* Written task
Give every line back verbatim, dropping all images.

* Dataset excerpt
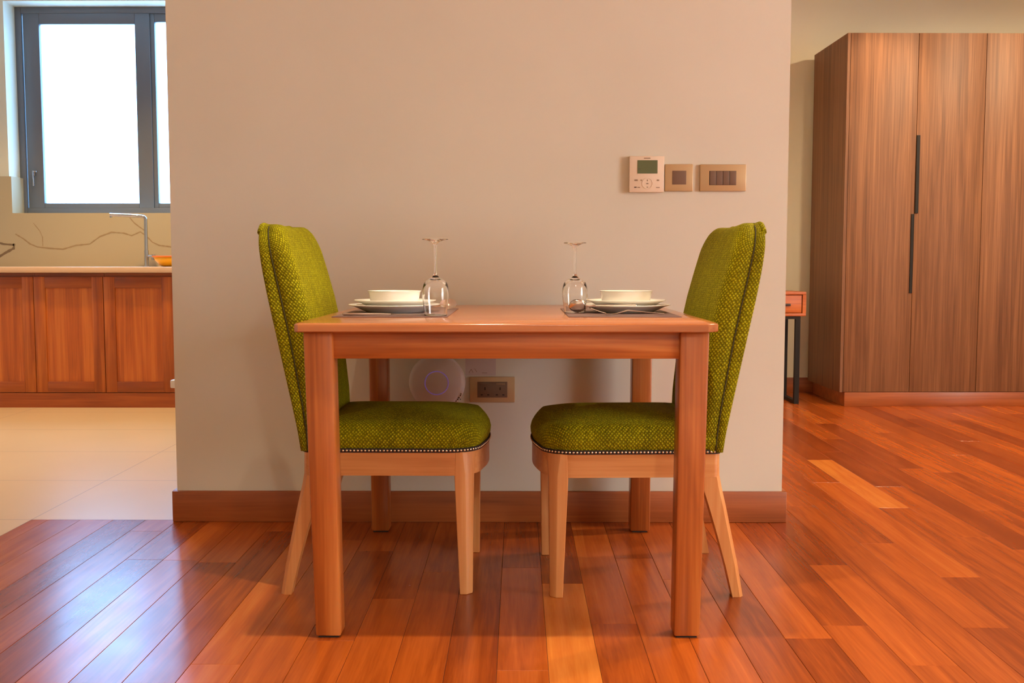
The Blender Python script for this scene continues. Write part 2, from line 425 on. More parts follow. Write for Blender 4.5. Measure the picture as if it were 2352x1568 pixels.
# rest of the run hidden behind the wall and left of frame as one filler on each side
# faucet
fc = thing('kitchen_faucet', 'chrome kitchen faucet with angular spout standing on the worktop', 'faucet', (-2.394, 6.6, .861))
bm = newbm()
tube(bm, [(0, 0, .0), (0, 0, .005)], .022, 20); tube(bm, [(0, 0, .004), (0, 0, .105)], .0135, 20)
obj('faucet_body', bm, M['chrome'], fc, auto=50)
bm = newbm(); pts = [(0, 0, .1), (0, 0, .30)]
for k in range(9): a = k/8*PI/2; pts.append((-.028+.028*math.cos(a), 0, .302+.022*math.sin(a)))
pts += [(-.10, -.03, .327), (-.203, -.07, .330)]
tube(bm, pts, .0105, 14); tube(bm, [(-.196, -.067, .33), (-.196, -.067, .312)], .0075, 12)
obj('spout', bm, M['chrome'], fc, auto=50)
bm = newbm(); tube(bm, [(.008, 0, .068), (.045, 0, .062)], .008, 12); tube(bm, [(.045, 0, .042), (.045, 0, .078)], .011, 14)
obj('faucet_lever', bm, M['chrome'], fc, auto=50)
# yellow bowl
bw = thing('mixing_bowl', 'yellow bowl with orange rim on the kitchen worktop beside the faucet', 'bowl', (-2.172, 6.42, .861))
bm = newbm(); lathe(bm, [(0, 0), (.05, 0), (.075, .012), (.098, .04), (.108, .062), (.104, .062), (.094, .042), (.07, .016), (0, .006)]); obj('bowl_body', bm, M['yellow'], bw, smooth=True)
bm = newbm(); lathe(bm, [(.107, .058), (.116, .060), (.117, .068), (.106, .069)], closed_profile=True); obj('rim', bm, M['orange'], bw, auto=40)

# ------------------------------------------------------------------ wardrobe
wd = thing('wardrobe', 'tall walnut veneer wardrobe with black recessed handles against the back wall', 'wardrobe', (1.987, 6.295, 0), math.radians(1.0))
WW, WD, WZ0, WZ1 = 2.49, .66, .088, 2.266; dw = .4125
bx('wardrobe_body', M['walnut'], 0, 1.6535+.018, .022, WD, WZ0, WZ1, parent=wd)
bx('side_panel', M['walnut'], 0, .018, .0, .022, WZ0, WZ1, parent=wd)
bx('plinth', M['skirting'], .032, 1.65, .004, WD-.02, 0, WZ0, parent=wd, bev=.002)
for k in range(4):
    x0 = .019+dw*k; x1 = x0+dw
    d = bx('door', M['walnut'], x0+.0015, x1-.0015, .0, .020, WZ0+.002, WZ1, parent=wd, bev=.001)
    if k == 0:
        bm = newbm(); box(bm, x1-.019, x1-.0015, -.006, .001, .70, 1.182, .001); h = obj('handle', bm, M['black'], d)
    if k == 1:
        bm = newbm(); box(bm, x0+.0015, x0+.021, -.008, .001, 1.187, 1.657, .001); h = obj('handle', bm, M['black'], d)

# ------------------------------------------------------------------ bedside table
nt = thing('bedside_table', 'small orange-brown bedside table with black metal leg frame beside the wardrobe', 'table', (1.60, 6.55, 0))
def R2(o): return rel(o, nt)
X0, X1, Y0, Y1 = 1.38, 1.797, 6.392, 6.74
bm = newbm(); Z0, Z1 = .553, .705
box(bm, X0, X1, Y0, Y1, Z1-.018, Z1, .002); box(bm, X0, X1, Y0, Y1, Z0, Z0+.018, .002)
box(bm, X0, X0+.022, Y0, Y1, Z0+.018, Z1-.018); box(bm, X1-.022, X1, Y0, Y1, Z0+.018, Z1-.018); box(bm, X0+.022, X1-.022, Y1-.02, Y1, Z0+.018, Z1-.018)
R2(obj('table_box', bm, M['stand'], auto=40))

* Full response
The Blender Python script for this scene continues. Write part 2, from line 425 on. More parts follow. Write for Blender 4.5. Measure the picture as if it were 2352x1568 pixels.
# rest of the run hidden behind the wall and left of frame as one filler on each side
# faucet
fc = thing('kitchen_faucet', 'chrome kitchen faucet with angular spout standing on the worktop', 'faucet', (-2.394, 6.6, .861))
bm = newbm()
tube(bm, [(0, 0, .0), (0, 0, .005)], .022, 20); tube(bm, [(0, 0, .004), (0, 0, .105)], .0135, 20)
obj('faucet_body', bm, M['chrome'], fc, auto=50)
bm = newbm(); pts = [(0, 0, .1), (0, 0, .30)]
for k in range(9): a = k/8*PI/2; pts.append((-.028+.028*math.cos(a), 0, .302+.022*math.sin(a)))
pts += [(-.10, -.03, .327), (-.203, -.07, .330)]
tube(bm, pts, .0105, 14); tube(bm, [(-.196, -.067, .33), (-.196, -.067, .312)], .0075, 12)
obj('spout', bm, M['chrome'], fc, auto=50)
bm = newbm(); tube(bm, [(.008, 0, .068), (.045, 0, .062)], .008, 12); tube(bm, [(.045, 0, .042), (.045, 0, .078)], .011, 14)
obj('faucet_lever', bm, M['chrome'], fc, auto=50)
# yellow bowl
bw = thing('mixing_bowl', 'yellow bowl with orange rim on the kitchen worktop beside the faucet', 'bowl', (-2.172, 6.42, .861))
bm = newbm(); lathe(bm, [(0, 0), (.05, 0), (.075, .012), (.098, .04), (.108, .062), (.104, .062), (.094, .042), (.07, .016), (0, .006)]); obj('bowl_body', bm, M['yellow'], bw, smooth=True)
bm = newbm(); lathe(bm, [(.107, .058), (.116, .060), (.117, .068), (.106, .069)], closed_profile=True); obj('rim', bm, M['orange'], bw, auto=40)

# ------------------------------------------------------------------ wardrobe
wd = thing('wardrobe', 'tall walnut veneer wardrobe with black recessed handles against the back wall', 'wardrobe', (1.987, 6.295, 0), math.radians(1.0))
WW, WD, WZ0, WZ1 = 2.49, .66, .088, 2.266; dw = .4125
bx('wardrobe_body', M['walnut'], 0, 1.6535+.018, .022, WD, WZ0, WZ1, parent=wd)
bx('side_panel', M['walnut'], 0, .018, .0, .022, WZ0, WZ1, parent=wd)
bx('plinth', M['skirting'], .032, 1.65, .004, WD-.02, 0, WZ0, parent=wd, bev=.002)
for k in range(4):
    x0 = .019+dw*k; x1 = x0+dw
    d = bx('door', M['walnut'], x0+.0015, x1-.0015, .0, .020, WZ0+.002, WZ1, parent=wd, bev=.001)
    if k == 0:
        bm = newbm(); box(bm, x1-.019, x1-.0015, -.006, .001, .70, 1.182, .001); h = obj('handle', bm, M['black'], d)
    if k == 1:
        bm = newbm(); box(bm, x0+.0015, x0+.021, -.008, .001, 1.187, 1.657, .001); h = obj('handle', bm, M['black'], d)

# ------------------------------------------------------------------ bedside table
nt = thing('bedside_table', 'small orange-brown bedside table with black metal leg frame beside the wardrobe', 'table', (1.60, 6.55, 0))
def R2(o): return rel(o, nt)
X0, X1, Y0, Y1 = 1.38, 1.797, 6.392, 6.74
bm = newbm(); Z0, Z1 = .553, .705
box(bm, X0, X1, Y0, Y1, Z1-.018, Z1, .002); box(bm, X0, X1, Y0, Y1, Z0, Z0+.018, .002)
box(bm, X0, X0+.022, Y0, Y1, Z0+.018, Z1-.018); box(bm, X1-.022, X1, Y0, Y1, Z0+.018, Z1-.018); box(bm, X0+.022, X1-.022, Y1-.02, Y1, Z0+.018, Z1-.018)
R2(obj('table_box', bm, M['stand'], auto=40))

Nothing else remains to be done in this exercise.